The school is honoured to count among our staff, former staff, and community supporters Veterans who served both in World War II and more modern peacekeeping missions. We invited these Veterans to the Academy for breakfast with the student body on June 6 and we spent some time talking to the students about D-Day; about the troops who fought on that day, and throughout the war, with courage, commitment and honour; and why remembering D-Day continues to be important 75 years after the operation.

After the talk the students took part in our regular morning colours, when we raised the 1st Canadian Parachute Battalion flag to half-mast, and then we placed a wreath in Eadie Square commemorating the anniversary of D-Day.

In speaking with our students I recognized that the reason we invited guests, shared information about D-Day and held a parade was to honour those soldiers who gave the ultimate sacrifice. That we shine our shoes, prepare our scarlet uniform and practice drill not for ourselves, not for our guests and not for the Academy but we do these things to honour those who had the courage to step out onto a beach in Normandy, who laboured to meet their mission objectives, who demonstrated loyalty and commitment to their country and fellow soldiers – in all we honour them for what they did for us.
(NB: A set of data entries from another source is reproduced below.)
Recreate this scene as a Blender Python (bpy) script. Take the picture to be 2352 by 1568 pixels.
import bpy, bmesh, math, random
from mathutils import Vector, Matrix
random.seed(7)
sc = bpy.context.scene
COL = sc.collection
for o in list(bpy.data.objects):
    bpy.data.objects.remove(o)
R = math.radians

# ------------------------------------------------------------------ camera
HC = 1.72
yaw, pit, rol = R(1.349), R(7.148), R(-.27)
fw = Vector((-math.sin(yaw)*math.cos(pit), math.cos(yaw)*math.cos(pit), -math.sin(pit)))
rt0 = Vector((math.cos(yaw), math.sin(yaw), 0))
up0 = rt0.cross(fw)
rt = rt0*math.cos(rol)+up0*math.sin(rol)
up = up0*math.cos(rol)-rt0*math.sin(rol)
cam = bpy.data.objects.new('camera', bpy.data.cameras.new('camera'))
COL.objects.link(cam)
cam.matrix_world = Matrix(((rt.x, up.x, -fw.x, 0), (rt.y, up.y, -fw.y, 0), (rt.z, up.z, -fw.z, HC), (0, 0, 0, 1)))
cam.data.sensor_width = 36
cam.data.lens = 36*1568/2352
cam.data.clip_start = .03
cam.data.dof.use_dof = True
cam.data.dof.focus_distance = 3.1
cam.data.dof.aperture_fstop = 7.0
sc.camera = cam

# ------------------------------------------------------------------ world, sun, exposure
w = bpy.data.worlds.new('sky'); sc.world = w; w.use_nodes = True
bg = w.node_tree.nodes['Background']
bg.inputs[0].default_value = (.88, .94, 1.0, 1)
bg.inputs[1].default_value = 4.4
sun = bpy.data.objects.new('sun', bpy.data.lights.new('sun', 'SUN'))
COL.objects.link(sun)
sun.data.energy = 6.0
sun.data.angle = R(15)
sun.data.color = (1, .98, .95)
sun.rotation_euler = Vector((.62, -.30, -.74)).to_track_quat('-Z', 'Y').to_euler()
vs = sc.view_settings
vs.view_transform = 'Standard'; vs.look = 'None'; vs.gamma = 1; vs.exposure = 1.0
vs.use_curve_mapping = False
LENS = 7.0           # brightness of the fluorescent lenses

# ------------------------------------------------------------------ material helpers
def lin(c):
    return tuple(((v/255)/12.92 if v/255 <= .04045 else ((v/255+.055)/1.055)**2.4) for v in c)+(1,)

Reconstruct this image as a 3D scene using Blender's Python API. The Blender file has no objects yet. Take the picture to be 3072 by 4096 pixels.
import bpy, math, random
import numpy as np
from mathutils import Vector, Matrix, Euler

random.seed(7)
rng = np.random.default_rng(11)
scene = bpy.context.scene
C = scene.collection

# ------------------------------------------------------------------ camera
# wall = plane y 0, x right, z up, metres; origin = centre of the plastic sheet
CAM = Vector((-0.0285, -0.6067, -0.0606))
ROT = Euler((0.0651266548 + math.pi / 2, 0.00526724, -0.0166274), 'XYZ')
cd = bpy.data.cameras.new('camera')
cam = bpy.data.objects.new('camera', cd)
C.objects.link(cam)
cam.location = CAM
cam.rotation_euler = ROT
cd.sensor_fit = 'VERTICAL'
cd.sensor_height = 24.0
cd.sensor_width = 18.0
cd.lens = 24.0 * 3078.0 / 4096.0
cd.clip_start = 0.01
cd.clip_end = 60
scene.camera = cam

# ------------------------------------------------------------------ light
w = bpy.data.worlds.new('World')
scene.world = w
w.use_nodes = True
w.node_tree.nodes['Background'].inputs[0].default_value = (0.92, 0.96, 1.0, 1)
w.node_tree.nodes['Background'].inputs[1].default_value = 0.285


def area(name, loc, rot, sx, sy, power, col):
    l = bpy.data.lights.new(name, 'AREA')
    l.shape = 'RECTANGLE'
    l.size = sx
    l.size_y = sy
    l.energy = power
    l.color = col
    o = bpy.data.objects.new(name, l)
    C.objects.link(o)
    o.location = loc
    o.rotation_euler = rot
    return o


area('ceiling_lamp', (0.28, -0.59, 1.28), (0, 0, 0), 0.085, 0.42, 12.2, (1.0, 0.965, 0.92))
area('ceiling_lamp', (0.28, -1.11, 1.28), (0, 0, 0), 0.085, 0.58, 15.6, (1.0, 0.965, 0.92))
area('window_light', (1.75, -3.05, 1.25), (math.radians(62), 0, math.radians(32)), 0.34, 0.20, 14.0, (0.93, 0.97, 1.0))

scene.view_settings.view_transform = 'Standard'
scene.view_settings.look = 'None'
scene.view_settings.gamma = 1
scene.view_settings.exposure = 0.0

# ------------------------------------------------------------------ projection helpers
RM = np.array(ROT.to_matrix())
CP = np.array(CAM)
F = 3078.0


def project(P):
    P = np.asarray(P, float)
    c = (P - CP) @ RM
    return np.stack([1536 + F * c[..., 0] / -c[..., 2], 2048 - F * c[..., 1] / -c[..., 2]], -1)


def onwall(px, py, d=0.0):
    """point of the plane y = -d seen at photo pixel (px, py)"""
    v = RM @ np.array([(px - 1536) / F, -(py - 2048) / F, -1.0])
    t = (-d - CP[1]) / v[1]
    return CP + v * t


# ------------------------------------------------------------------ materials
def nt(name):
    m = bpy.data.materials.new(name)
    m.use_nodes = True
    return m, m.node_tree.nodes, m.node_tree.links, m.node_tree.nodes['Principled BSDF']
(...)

Last January I travelled with my family to France. As we came upon Juno beach I was shocked to find a wide open beach with no cover, nowhere to hide and only one way to go – forward. I can only imagine the paratroopers from the 1 Can Para Battalion knowing that the only possibility of the Canadians having success at Juno beach would be based on them accomplishing their mission objectives.

What happened in Normandy on June 6 changed the momentum of WWII. What occurred on Juno beach was another chapter in helping to create our country. So on June 6 we recognize the anniversary of D-Day and honour those who were instrumental in its fruition.